1186.- Símbolo a la intemperie
Cuando Pilatos, pusieron una corona de espinas al rey de los judíos, una caña en su mano, y mandaron la foto al Corriere della sera. No contaban con la resurrección. Ahora ha sido diferente: un sanitario militar metió una jeringa de plástico en la boca de Sadam y los americanos han paseado una foto de piltrafa humana por todos los hogares del mundo mundial. Éste no resucitará.

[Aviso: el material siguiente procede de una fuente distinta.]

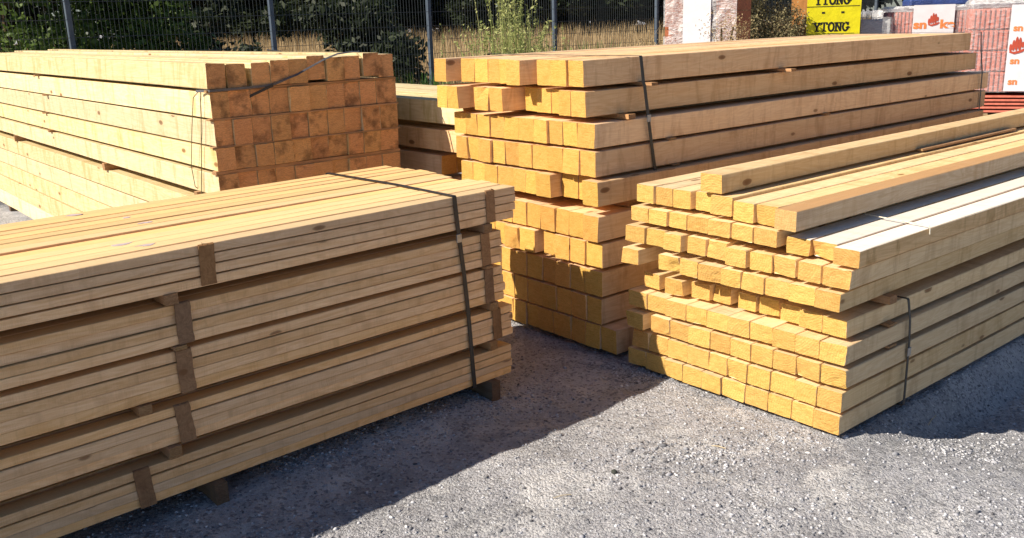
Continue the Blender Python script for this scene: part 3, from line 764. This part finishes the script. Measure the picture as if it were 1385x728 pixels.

Con cara de chapapote como en los días que apenas sabe qué decir, José Luis Rodríguez se ha puesto a hablar sensatamente y ha expresado su deseo de que la captura del tirano conlleve la aceleración del proceso de recuperación de la soberanía por parte del pueblo iraquí (lo de tirano es cosa mía, José Luis no se atreve a confesar estas cosas). Jacques Chirac, para lo mismo, se ha buscado un portavoz que repita a la francesa las palabras de Gaspar Llamazares, el riojano que se recrió en Salinas de Castrillón (otro Llamazares, Julio, asturiano también, el de “La lentitud de los bueyes” y “El entierro de Genarín”, ni siquiera tiene pueblo pues vino al mundo en el desaparecido Vegamián): “Es un acontecimiento muy importante que debería contribuir fuertemente a la democratización y a la estabilización de Irak y permitir a los iraquíes recuperar el control de su destino en un Irak soberano” (¡que no se te escape lo de los contratos de reconstrucción, hijo, que perjudica a la grandeza francesa!). Nuestro Gaspar parecía anteayer una monja que llega a Compostela y se encuentra de sopetón con que un deán no permite aquella mañana la feria del botafumeiro: chunda, chunda, aaagg.
Sadam Husein es un símbolo a la intemperie. Como hace meses su estatua ecuestre de Bagdad, una ciudad símbolo igual que otras doce del mundo mundial, incluida nuestra Toledo. Leí en un artículo mío de cuando aquello que cuando caen las estatuas los tiranos andan ya en el panteón –en eso vale lo de Jaime Balmes: “Antes de leer la historia es muy importante leer la vida del historiador”-.
Leí en el mismo artículo o en algún otro que escribí por primavera, una de las más célebres caídas de Bagdad, la del año 1295. Entonces, un veneciano inmortal que no se hospedaba en el hotel Palestina lo contó magistralmente:
“El poder de los poderosos no se consigue acumulando riquezas sino compartiéndolas para conseguir protección”, dijo un gran señor de los tártaros que se llamaba Alan. Se lo hizo saber al califa, al Sadam de entonces, cuando reunió un gran ejército y fue a Bagdad, la sitió y la tomó por la fuerza. “Cuando hubo conquistado la ciudad encontró en el palacio del califa una torre llena de oro, plata y otros tesoros, tales, que jamás se vieron mayores reunidos en un solo lugar”. Y cuenta también Marco Polo: “¿Señor, por qué reuniste tantos tesoros? ¿Qué hubieras debido hacer? ¿No sabías que yo era tu enemigo y venía con un poderoso ejército para despojarte de todo? ¿Por qué no repartiste tus tesoros a tus caballeros y soldados para defender la ciudad y tu persona? Puesto que veo que amas tanto tus tesoros, voy a darte a comer de ellos”. Alan lo hizo prender, lo encerró en la torre aquella y mandó que nadie le diera de comer ni de beber: “Califa, come de ese tesoro, puesto que tanto te gusta, ya que nunca más comerás otra cosa en tu vida”.
Pues eso, que si se cumple la profecía y Alá no lo remedia, el califa se pudrirá, esta vez definitivamente, en la torre del tesoro escondido. El tirano destronado estaba en un agujero de 1,82 metros de profundidad cavado en el suelo de una granja de adobe, muy cerca de sus antiguos palacios de Tikrit.
Por más que José Luis Rodríguez hable sensatamente pues no le quedan argumentos para decir la verdad después del follón catalán, no diré como Carlyle: “La historia es una destilación del chismorreo”. Y aunque Llamazares parezca una ursulina que se ha quitado la toca para ir a Compostela a buscar con los del Bloque la feria del botafumeiro, chunda, chunda, aaaggg.